On The Road again

Post-apocalyptic vision a well-crafted worst-case scenario

Outside of Lars Von Trier’s Antichrist or the latest Saw sequel, there aren’t many films this year that sounded like more of a bummer-fest than a John Hillcoat adaptation of Cormac McCarthy’s The Road. However, while this post-apocalyptic thriller from the director of The Proposition and the author of No Country for Old Men is indisputably bleak, its brief respites of hope, happiness and humour punctuate the desolate landscape with some exceptionally gratifying sunlight.

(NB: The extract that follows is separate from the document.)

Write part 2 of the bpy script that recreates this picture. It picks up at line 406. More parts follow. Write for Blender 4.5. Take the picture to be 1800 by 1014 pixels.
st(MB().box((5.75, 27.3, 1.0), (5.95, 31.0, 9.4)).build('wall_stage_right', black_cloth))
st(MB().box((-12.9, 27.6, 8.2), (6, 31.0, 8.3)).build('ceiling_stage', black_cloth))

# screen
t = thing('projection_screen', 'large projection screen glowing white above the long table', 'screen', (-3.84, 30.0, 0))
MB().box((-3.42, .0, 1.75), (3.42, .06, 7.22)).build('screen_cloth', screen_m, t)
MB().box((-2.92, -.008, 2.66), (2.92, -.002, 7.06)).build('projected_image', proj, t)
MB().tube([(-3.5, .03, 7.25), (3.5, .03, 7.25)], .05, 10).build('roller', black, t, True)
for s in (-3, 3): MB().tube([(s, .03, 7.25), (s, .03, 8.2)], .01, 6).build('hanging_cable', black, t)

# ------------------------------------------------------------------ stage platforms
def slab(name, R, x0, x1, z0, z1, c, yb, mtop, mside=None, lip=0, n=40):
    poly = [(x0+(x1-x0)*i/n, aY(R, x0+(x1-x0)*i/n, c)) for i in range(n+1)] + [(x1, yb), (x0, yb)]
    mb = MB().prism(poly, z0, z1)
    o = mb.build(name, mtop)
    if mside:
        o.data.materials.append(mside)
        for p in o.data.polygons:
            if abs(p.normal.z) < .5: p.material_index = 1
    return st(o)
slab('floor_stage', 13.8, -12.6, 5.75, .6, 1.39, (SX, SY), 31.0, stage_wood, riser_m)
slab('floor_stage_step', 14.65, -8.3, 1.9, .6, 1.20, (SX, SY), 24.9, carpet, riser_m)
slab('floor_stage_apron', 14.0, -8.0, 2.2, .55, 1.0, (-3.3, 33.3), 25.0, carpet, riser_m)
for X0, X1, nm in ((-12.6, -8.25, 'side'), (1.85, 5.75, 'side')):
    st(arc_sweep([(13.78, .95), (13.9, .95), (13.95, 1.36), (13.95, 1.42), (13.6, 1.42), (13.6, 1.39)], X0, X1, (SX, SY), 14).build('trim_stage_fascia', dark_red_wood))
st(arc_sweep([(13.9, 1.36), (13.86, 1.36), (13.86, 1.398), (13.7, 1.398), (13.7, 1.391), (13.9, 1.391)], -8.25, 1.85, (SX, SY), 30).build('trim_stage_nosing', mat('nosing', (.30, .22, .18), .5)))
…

The film opens 10 years after a mysterious crisis, the source of which is never explained, leaving America in a state of smoked-out dystopia. Two of the few remaining survivors are the story’s unnamed father and son protagonists, the Man (Viggo Mortensen) and the Boy (11-year-old newcomer Kodi Smit-McPhee), who are travelling south while grappling against a variety of adversaries for any semblance of food, shelter or safety. “Cannibalism is the big fear, then the cold. Always the cold,” intones Mortensen in a voiceover, and without providing any spoilers, viewers should brace themselves for several skin-crawling white-knuckle sequences.

With an environment this barren, the people that populate it become the primary focus. Thankfully, the film’s cast turn in top-notch performances, bringing the characters to convincingly half-dead life. Throughout the Man and the Boy’s journey, a palpable transformation begins to take place as their hunger and desperation increases. Battling against their internal wildernesses as much as the one outside, it is the son’s unwavering conviction in the good guys of the world and “keeping the fire” that holds back his father from increasingly ruthless behaviour. Charlize Theron appears in a series of emotionally charged flashbacks as the Man’s wife, while Robert Duvall, Guy Pearce and The Wire’s Michael K. Williams all provide minor but memorable cameos.

Fans of McCarthy’s Pulitzer Prize-winning novel should be satisfied with this onscreen adaptation. Like Werner Herzog’s Bad Lieutenant, post-Katrina New Orleans provided many of The Road’s settings, and in this case, it’s an unfortunately vivid vision of American decay. Following up on their collaboration for The Proposition, Nick Cave and Warren Ellis’s instrumental score ramps up the intensity several steps further, though it does tip off audience members a tad too quickly in places when scenes are meant to be scary. Nonetheless, that’s about the only nitpicking to be made against this well-crafted worst-case scenario that reminds us to hold our loved ones close.